The Naked Chef hoax — and its implications
From Slashdot:
“The speed with which the 4MB e-mail hoax purporting to be the new cookbook from the Naked Chef streaked across the Internet suggests to Slate that a new, disquieting era for the publishing world may be in sight. Indeed, the latest Harry Potter tale made the rounds on the Web just hours after the book went on sale, its 870 pages apparently scanned in and distributed by rabid fans. The old argument that no one likes reading on a computer has pretty much eroded. Just because publishing people can’t conceive of book piracy doesn’t mean it can’t happen.”
Vacation Ontology
The BBC’s Tech Guru (and my colleague on the iSociety Advisory Board), Bill Thompson, has been on holiday in Venice and has been musing on the experience of being (largely) disconnected from the Net. He seems to find it untraumatic. “I use my mobile connection to send some e-mail”, he writes, “and I go into a cyber cafe to download the torrent of spam and occasional useful message. But apart from a brief glance at a couple of news sites to check that no major disasters have befallen the world – and the hottest day on record in London doesn’t count – I have hardly used the web at all.”
Bill goes on to mount one of his hobby horses — the pointlessness of Blogging. “In fact, I had stopped paying careful attention to the lists and the blogs even before I left the country. It seemed to me that the number of useless postings and blog entries was starting to increase and there was less and less there that was really of interest. This could be the sign of a worrying phenomenon. Perhaps the blogs, after a brief time when they were seen by some as a wholly new wave of internet development, are losing their appeal.
The earliest bloggers have been at it for two years now – how many days can someone keep on posting to their LiveJournal site, or visiting Blogger to add more details about their cat’s mysterious illness? “
Bill’s little rant is a good example of a venerable genre which I call ‘vacation ontology’. Hack goes on holiday, is temporarily disconnected from his frenetic life and is shocked into pondering The Meaning Of It All. (I know, because I’ve done it myself.) But it would be unwise to take these holiday musings too seriously.

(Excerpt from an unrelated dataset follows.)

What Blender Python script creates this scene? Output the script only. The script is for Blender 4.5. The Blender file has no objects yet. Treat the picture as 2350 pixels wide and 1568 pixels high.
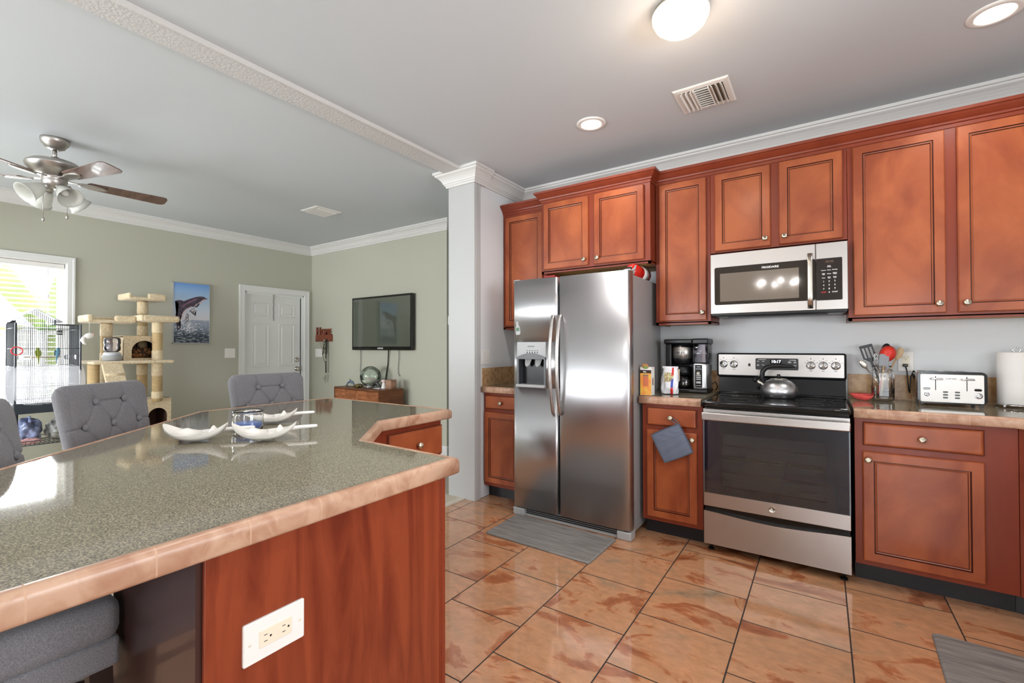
import bpy, bmesh, math, random
from mathutils import Vector as V, Matrix as M
sc = bpy.context.scene
COL = sc.collection
PI = math.pi
rad = math.radians
random.seed(7)

# ------------------------------------------------------------------ camera
FPX = 1050.7
yaw, pitch, roll = rad(34.11985), rad(0.659458), rad(-0.118291)
fwd = V((-math.sin(yaw)*math.cos(pitch), math.cos(yaw)*math.cos(pitch), math.sin(pitch)))
r0 = V((math.cos(yaw), math.sin(yaw), 0)); u0 = r0.cross(fwd)
rgt = r0*math.cos(roll)+u0*math.sin(roll); up = -r0*math.sin(roll)+u0*math.cos(roll)
cam = bpy.data.cameras.new('camera'); cam.sensor_fit = 'HORIZONTAL'; cam.sensor_width = 36.0
cam.lens = 36.0*FPX/2350.0; cam.clip_start = 0.02; cam.clip_end = 200
camo = bpy.data.objects.new('camera', cam); COL.objects.link(camo)
camo.matrix_world = M(((rgt.x, up.x, -fwd.x, 0), (rgt.y, up.y, -fwd.y, 0), (rgt.z, up.z, -fwd.z, 1.27), (0, 0, 0, 1)))
sc.camera = camo

# ------------------------------------------------------------------ view, sky and daylight
sc.view_settings.view_transform = 'Standard'; sc.view_settings.look = 'None'
sc.view_settings.gamma = 1.0; sc.view_settings.use_curve_mapping = False
sc.view_settings.exposure = 0.66
w = bpy.data.worlds.new('sky'); sc.world = w; w.use_nodes = True
bg = w.node_tree.nodes['Background']; bg.inputs[0].default_value = (0.86, 0.93, 1.0, 1); bg.inputs[1].default_value = 2.8

def area(name, loc, rot, sx, sy, power, col=(1, 1, 1), spread=PI):
    l = bpy.data.lights.new(name, 'AREA'); l.shape = 'RECTANGLE'; l.size = sx; l.size_y = sy
    l.energy = power; l.color = col; l.spread = spread
    o = bpy.data.objects.new(name, l); COL.objects.link(o); o.location = loc; o.rotation_euler = rot
    return o
# daylight in the openings, tipped up to brighten the ceiling; south lamps are added fill
UPT = rad(97)
area('south_fill_mid', (-2.58, -3.34, 1.15), (UPT, 0, 0), 1.2, 2.1, 62, (0.93, 0.975, 1.0))
area('south_fill_east', (1.08, -3.34, 1.15), (UPT, 0, 0), 1.0, 2.1, 26, (0.93, 0.975, 1.0))
area('south_fill_west', (-4.9, -3.34, 1.45), (UPT, 0, 0), 1.9, 1.5, 130, (0.93, 0.975, 1.0))
area('sink_window_daylight', (1.90, 0.9, 1.62), (rad(116), 0, rad(90)), 1.5, 1.0, 50, (0.93, 0.975, 1.0))
area('living_window_daylight', (-6.62, 0.84, 1.45), (UPT, 0, rad(-90)), 0.9, 1.3, 60, (0.93, 0.975, 1.0))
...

For the record, my kids and I have had — courtesy of some generous friends — an idyllic week in Provence, in a villa with a wonderful view, a pool and no phone connection. My Bluetooth mobile worked up to a point (9600 bps), but basically we were cut off from the Net for a week. This deprivation, however, did not induce in me the same reaction as it did in Bill. Rather it made me realise how essential an always-on connection is for a civilised life. I missed the regular email traffic with friends, and — more intensely — being able to access the resources of the Web. Our hosts and I had lots of conversations which would have been enriched if we’d been able to access Google. Who wrote that? What year did Popper die? What’s the weather forecast for Provence for tomorrow? What was the title of that essay by…? Do you remember that review of X that was in the New Republic? Or was it Salon? How do you add music soundtracks in iMovie? And so on.
Before we went to Provence, I had asked our host if the house had an Internet connection. “No”, he replied. “If it had, why would I ever go home?” (He lives and works in Amsterdam).